Total Recall takes you on a roller coaster ride that is long and really fast. And much like roller coasters are, the journey leaves you exhausted and feeling a little underwhelmed.
Based on Philip Dick's short story "We Can Remember It For You Wholesale", the movie is a remake of a very bad movie version of the story made in 1990 starring Arnold Schwarzenneger. A clerk desires to go to Mars, gets memory implants of the journey instead, and once he finds out, rebels.
The Mars bit having become but a single dialogue in this version, Total Recall is about Doug, who goes to Rekall, a dream implant center only to find himself being chased by robotic army and powers that rule from United Federation of Britain and oppress The Colony, where Doug resides.
The world has been made uninhabitable by a chemical annhilation, leaving just Britain (called UFB) and the colony, which is Australia with a curious mix of oriental people and landscape. The link between the two lands is The Fall , through the core of the earth, and a symbol of economic and political oppression.
The movie begins with an adrenaline filled chase sequence,, setting the tone for the first half that pretty much is one action packed chase sequence after the other, pausing intermittently to tell us a bit of the story and letting the audience gather some semblance. The city of UFB and Colony are CGI created visual delights that are both dark and hi tech. The rain soaked colony spiral metropolis of the colony and the clean UFB contrast the rich and poor worlds amply. Robots get thrashed, explosions happen in rapid succession and much of the cityscape gets destroyed as our protagonist goes about finding out the truth about himself. While most of it looks good, problem is, it ends up in an overdose.
Lacking in any logical coherent storyline, the film relies heavily on the action sequences, that exhaust the mind and fail to cover up for the missing plot. Why would the colony residents travel through the core of the earth daily? Why is most of the world destroyed but the two continents in the movie? How does Doug find every single clue to his memories as if laid down on a silver platter? These and many more questions creep up as the action slows down a bit post interval and the story telling, rather the lack of it, takes over.
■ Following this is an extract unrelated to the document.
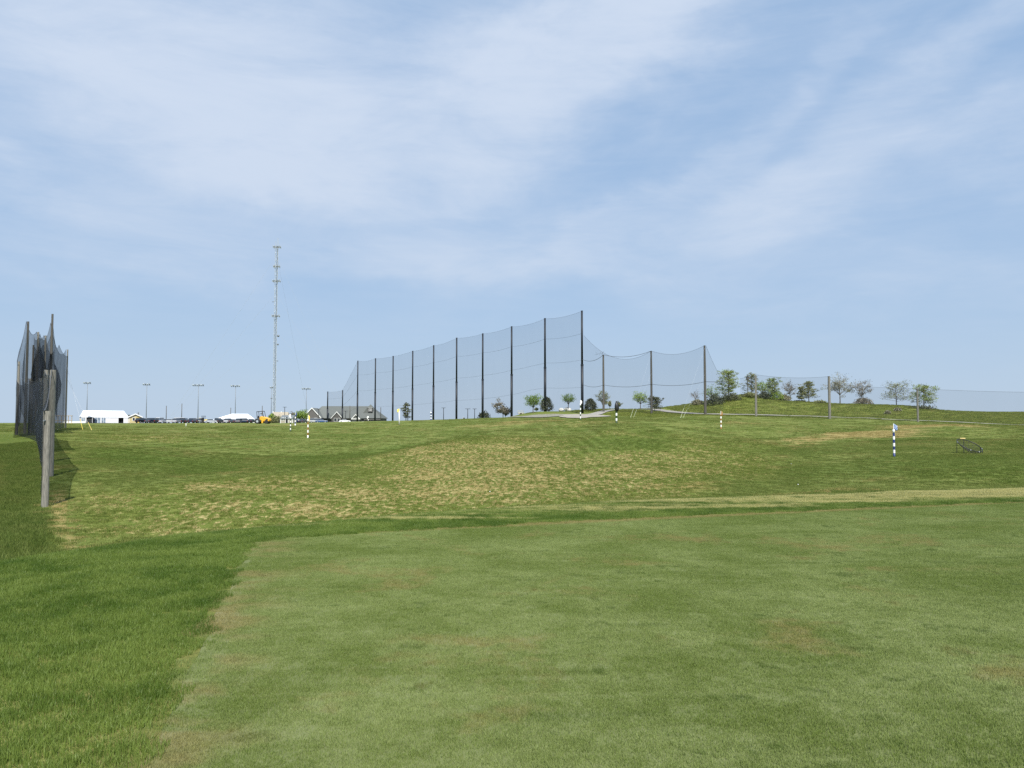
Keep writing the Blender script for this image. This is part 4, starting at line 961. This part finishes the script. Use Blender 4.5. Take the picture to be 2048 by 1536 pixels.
# ------------------------------------------------------------------ vehicles
def wheel(mb, x, y, r, w_): mb.tube([(x,y-w_/2,r),(x,y+w_/2,r)], r, 16)
PAINT = {}
def paint(n):
    c = {'black':(.012,.013,.016),'navy':(.018,.03,.06),'charcoal':(.04,.045,.05),'silver':(.40,.42,.44),'white':(.78,.79,.80),'grey':(.15,.16,.17),'blue':(.05,.10,.22),'red':(.25,.03,.03),'tan':(.36,.31,.24)}[n]
    return mat('car_paint_'+n, c, .25, .05, 2, spec=.6)
CAR = {'car': dict(L=4.5, prof=[(-2.25,.35),(-2.25,.85),(-1.9,.98),(-1.25,1.02),(1.0,.98),(2.05,.86),(2.25,.62),(2.22,.32)], cab=[(-1.55,1.0),(-1.0,1.44),(.35,1.46),(1.15,.98)]),
       'suv': dict(L=4.6, prof=[(-2.3,.42),(-2.3,1.05),(-2.2,1.14),(1.1,1.12),(2.1,1.02),(2.3,.75),(2.28,.40)], cab=[(-2.15,1.13),(-1.95,1.74),(.55,1.78),(1.3,1.12)]),
       'van': dict(L=5.0, prof=[(-2.5,.42),(-2.5,1.1),(1.5,1.1),(2.35,1.0),(2.5,.7),(2.48,.4)], cab=[(-2.48,1.1),(-2.35,2.0),(1.0,2.05),(1.75,1.1)])}
def car(typ, col, u, d, rz, label):
    p = at(u, d); o = thing({'car':'parked_car','suv':'parked_suv','van':'parked_van'}[typ], label, {'car':'car','suv':'suv','van':'van'}[typ], (p.x,p.y,p.z+.04), rz, 'vehicles parked on the far lot')
    s = CAR[typ]; m = MB(); m.prism(s['prof'], -.88, .88, 'y'); b_ = m.build('body', paint(col), o, bevel=.07)
    c = s['cab']; m = MB(); wb_, wt_ = .82, .66; V = [(x, y*(wb_ if k in (0,3) else wt_), z) for y in (-1,1) for k, (x,z) in enumerate(c)]
    m.add(V, [(0,1,2,3),(7,6,5,4),(0,4,5,1),(2,6,7,3),(3,7,4,0)]); m.build('glazing', M_GLASS, o)
    m = MB(); m.add([(c[1][0]-.05,-wt_-.02,c[1][1]-.02),(c[2][0]+.05,-wt_-.02,c[2][1]-.02),(c[2][0]+.05,wt_+.02,c[2][1]-.02),(c[1][0]-.05,wt_+.02,c[1][1]-.02),(c[1][0],-wt_,c[1][1]+.06),(c[2][0],-wt_,c[2][1]+.06),(c[2][0],wt_,c[2][1]+.06),(c[1][0],wt_,c[1][1]+.06)],
        [(3,2,1,0),(4,5,6,7),(0,1,5,4),(1,2,6,5),(2,3,7,6),(3,0,4,7)]); m.build('roof', paint(col), o)
    L_ = s['L']
    for x in (-L_*.31, L_*.31):
        for y in (-.82, .82):
            q = MB(); wheel(q, x, y, .33, .22); wh = q.build('wheel', M_RUBBER, o); q = MB(); q.tube([(x,y+math.copysign(.115,y),.33),(x,y+math.copysign(.125,y),.33)], .19, 12); q.build('rim', M_GALV, wh)
    for y in (-.62, .62): q = MB(); q.box((L_/2-.02,y,.72), (.08,.34,.16)); q.build('headlight', M_GALV, o)
    for y in (-.68, .68): q = MB(); q.box((-L_/2+.0,y,.80), (.05,.25,.18)); q.build('tail_light', mat('red_lens', (.35,.02,.02), .3, .05, 2), o)
    return o
import itertools
row1 = [('suv','black',283,291,1.2,'black suv parked first in the row right of the ochre cottage'),('suv','white',290.5,294,1.5,'white suv parked behind the black one near the ochre cottage'),('car','charcoal',297.5,290,1.7,'charcoal car parked under the second floodlight'),
 ('suv','navy',304,291,1.4,'navy suv parked just right of the second floodlight'),('car','white',309,297,1.6,'white car with only its roof showing behind the navy suv'),('suv','black',315,290,1.8,'black suv parked left of the white van'),
 ('van','white',321,297,1.6,'white van parked left of the first thin post'),('car','silver',328,290,1.35,'silver car parked at the foot of the first thin post'),('car','silver',339,291,.3,'silver car parked side on between the two thin posts'),
 ('car','tan',346,296,.4,'tan car parked between the two thin posts'),('suv','silver',354,290,1.5,'silver suv parked left of the second thin post'),('van','white',362.5,297,.1,'white van parked side on behind the second thin post'),
 ('suv','black',370,290,1.7,'black suv parked just right of the second thin post'),('car','tan',379,293,.2,'low tan car in the gap right of the second thin post'),('suv','navy',386.5,291,1.5,'navy suv parked left of the third floodlight'),
 ('car','black',391,289,1.8,'black car parked close to the foot of the third floodlight'),('suv','silver',400.5,296,1.4,'silver suv parked just right of the third floodlight'),('car','silver',422,290,.15,'silver car parked right of the yellow loader'),
 ('suv','charcoal',437.5,292,1.5,'charcoal suv parked before the left corner of the low marquee'),('car','white',446,297,.1,'white car parked before the left half of the low marquee'),('suv','silver',457,291,1.45,'silver suv parked left of the fourth floodlight'),
 ('car','charcoal',466,290,1.65,'charcoal car parked at the foot of the fourth floodlight'),('suv','grey',479.5,291,1.5,'grey suv parked right of the fourth floodlight'),('suv','navy',490.5,292,.3,'navy suv parked before the middle of the low marquee'),
 ('car','black',503,290,1.5,'black car parked left of the yellow roller')]
for t_, c_, u_, d_, rz_, lb_ in row1: car(t_, c_, u_, d_, rz_, lb_)
for t_, c_, u_, d_, rz_, lb_ in [('car','blue',590,300,1.5,'blue car parked beside the low porch'),('car','charcoal',606,302,1.4,'charcoal car parked before the low porch and clubhouse'),('suv','silver',631,305,.1,'silver suv side on before the big left gable'),('car','blue',643,300,.15,'blue car parked before the right foot of the big gable'),('car','white',690,318,.1,'white car side on before the middle gable')]: car(t_, c_, u_, d_, rz_, lb_)

# yellow roller
p = at(527, 186); o = thing('yellow_roller', 'yellow compact roller with rounded hood and black roll bar on the rim of the range', 'roller', (p.x,p.y,p.z-.02), R(-4))
def sm(prof, y0, y1, name, m, par, bev=.06): q = MB(); q.prism(prof, y0, y1, 'y'); return q.build(name, m, par, bevel=bev)
hood = sm([(-.75,.95),(-.70,1.62),(-.35,1.72),(.55,1.60),(1.35,1.30),(1.62,1.05),(1.62,.62),(1.25,.48),(.3,.52),(-.1,.70)], -.72, .72, 'hood', M_YEL, o, .12)
q = MB(); q.box((1.05,-.73,1.02), (.55,.03,.18)); q.build('side_vent', M_DARK, hood)
q = MB(); q.box((.45,-.735,1.34), (1.5,.02,.05)); q.build('trim_line', mat('pale_trim', (.75,.60,.25), .4, .05, 2), hood)
sm([(-.2,.15),(.15,.15),(.2,.95),(-.2,.95)], -.82, .82, 'centre_frame', M_YEL, o, .03)
q = MB(); q.tube([(.95,-.85,.46),(.95,.85,.46)], .46, 24); q.build('drum', M_RUBBER, o, smooth=False)
sm([(-1.7,.55),(-.4,.55),(-.4,.95),(-1.7,.95)], -.6, .6, 'rear_deck', M_GALVD, o, .03)
for y in (-.72, .72):
    q = MB(); q.tube([(-1.15,y-.2,.56),(-1.15,y+.2,.56)], .56, 22); w_ = q.build('wheel', M_RUBBER, o, smooth=False); q = MB(); q.tube([(-1.15,y+math.copysign(.205,y),.56),(-1.15,y+math.copysign(.22,y),.56)], .27, 14); q.build('hub', M_GALV, w_)
q = MB()
for y in (-.62, .62): q.tube([(-1.25,y,.9),(-1.42,y,2.82),(-.05,y,2.92),(.22,y,1.60)], .075, 8)
q.tube([(-1.42,-.62,2.82),(-1.42,.62,2.82)], .07, 8); q.tube([(-.05,-.62,2.92),(-.05,.62,2.92)], .07, 8); q.build('roll_bar', M_BLACK, o, smooth=True)
q = MB(); q.box((-1.05,0,1.22), (.5,.5,.14)); q.box((-1.28,0,1.55), (.12,.5,.6)); q.build('seat', M_BLACK, o, bevel=.04)
q = MB(); q.tube([(-.62,0,1.0),(-.72,0,1.72)], .04, 6); q.tube([(-.72+.2*math.cos(a)*.4,.2*math.sin(a),1.74+.2*math.cos(a)*.3) for a in np.linspace(0,2*math.pi,13)], .025, 6); q.build('steering_wheel', M_BLACK, o)
q = MB(); q.tube([(-.62,-.1,2.35),(-.62,.1,2.35)], .17, 14); q.build('work_light', M_GALVD, o)
q = MB(); q.box((-1.85,0,.85), (.35,.9,.7)); q.build('rear_box', M_GALVD, o, bevel=.08)
# yellow loader in the lot
p = at(411, 296); o = thing('yellow_loader', 'small yellow loader with a dark open cab parked behind the range', 'loader', (p.x,p.y,p.z+.04), R(0))
sm([(-.3,.55),(-.3,1.3),(.9,1.45),(1.35,1.1),(1.35,.55)], -.6, .6, 'hood', M_YELR, o, .1)
sm([(-1.5,.5),(-.3,.5),(-.3,1.2),(-1.5,1.2)], -.6, .6, 'rear_body', M_BLACK, o, .06)
q = MB()
for x in (-1.2, -.35):
    for y in (-.55,.55): q.tube([(x,y,1.1),(x,y,2.55)], .06, 6)
q.build('cab_frame', M_BLACK, o); q = MB(); q.box((-.78,0,2.62), (1.25,1.3,.12)); q.build('cab_roof', M_BLACK, o, bevel=.03); q = MB(); q.box((-.9,0,1.6), (.5,.6,.9)); q.build('seat', M_BLACK, o, bevel=.08)
for x, r_ in ((-.95,.6),(.85,.42)):
    for y in (-.7,.7): q = MB(); q.tube([(x,y-.14,r_),(x,y+.14,r_)], r_, 16); q.build('wheel', M_RUBBER, o)
q = MB(); q.tube([(-1.4,0,1.0),(-2.1,0,2.0),(-2.5,0,1.1)], .12, 8); q.build('boom', M_YELR, o)
# small mower seen through the net
p = at(931, 262); o = thing('ride_on_mower', 'tiny grey ride-on mower with a white canopy on the skyline behind the net', 'mower', p)
sm([(-.2,.4),(-.2,.9),(.7,.85),(.95,.6),(.95,.4)], -.4, .4, 'hood', M_GALVD, o, .06); q = MB(); q.box((-.5,0,1.0), (.5,.5,.6)); q.build('seat', M_BLACK, o, bevel=.06)
q = MB(); q.tube([(-.8,-.35,.5),(-.8,-.35,1.7)], .04, 6); q.tube([(-.8,.35,.5),(-.8,.35,1.7)], .04, 6); q.tube([(-.8,-.35,1.7),(-.8,.35,1.7)], .04, 6); q.build('roll_bar', M_WPAINT, o)
for x, r_ in ((-.6,.36),(.6,.24)):
    for y in (-.5,.5): q = MB(); q.tube([(x,y-.1,r_),(x,y+.1,r_)], r_, 12); q.build('wheel', M_RUBBER, o)
q = MB(); q.box((-.1,0,.2), (1.5,1.4,.16)); q.build('mower_deck', M_GALVD, o, bevel=.04)
# utility trailer
p = at(1041.5, 222); o = thing('utility_trailer', 'small beige rail sided trailer on the slope between two black poles', 'trailer', p, R(6)); cm_ = mat('beige_paint', (.42,.40,.30), .6, .1, 3)
q = MB(); q.box((0,0,.55), (1.6,1.0,.28)); q.build('bed', cm_, o, bevel=.02); q = MB()
for x in (-.75,-.25,.25,.75):
    for y in (-.48,.48): q.box((x,y,.95), (.05,.05,.55))
for y in (-.48,.48): q.box((0,y,1.24), (1.6,.05,.06))
q.build('side_rail', cm_, o)
for y in (-.55,.55): w_ = MB(); w_.tube([(0,y-.09,.3),(0,y+.09,.3)], .3, 14); w_.build('wheel', M_RUBBER, o)
q = MB(); q.tube([(.8,0,.5),(1.4,0,.45)], .04, 6); q.build('drawbar', cm_, o)
# white rock pile
g_ = random.Random(2); o = thing('rock_pile', 'heap of pale white boulders beside the small green tree on the centre hill', 'rock pile', at(1130, 214), 0)
for k in range(9):
    q = MB(); V = []; r_ = g_.uniform(.35,.7); cx, cy, cz = g_.uniform(-1.2,1.1), g_.uniform(-.6,.6), 0
    cz = max(0, .55-abs(cx+.0)*.3)+.1
    for a in range(5):
        for b_ in range(8): ph, th = math.pi*(a+.5)/5, 2*math.pi*b_/8; rr_ = r_*g_.uniform(.8,1.1); V.append((cx+rr_*1.2*math.sin(ph)*math.cos(th), cy+rr_*math.sin(ph)*math.sin(th), cz+rr_*.8*math.cos(ph)))
    q.add(V, [(a*8+b_, (a+1)*8+b_, (a+1)*8+(b_+1)%8, a*8+(b_+1)%8) for a in range(4) for b_ in range(8)]+[tuple(range(8)), tuple(range(39,31,-1))]); q.build('boulder', mat('pale_rock', (.62,.61,.58), .85, .2, 3), o)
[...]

Collin Farrel, though a much better actor than Arnold, has little much to do other than display his ample muscles and look erplexed. Kate Beckinsale reprises her Lycan walk sans the leather tights while Jessica Biel is sadly wasted in an underwritten role. Performances are also held back by uninsipired dialogue writing that more than once turns potentially powerfull moments into a farce.
While the feel of the movie would remind one of Minority Report or even Blade Runner, the ham handed direction and some lazy writing leaves one disappointed. Save for the video game like first half, there is little that leaves much of an impact once the end credits roll out. If it were not a remake of the earlier memorable cult classic, this could have been passed off as a moderate action flick. Sadly that aint the case, and history would find ti hard to replace memories of this one soon.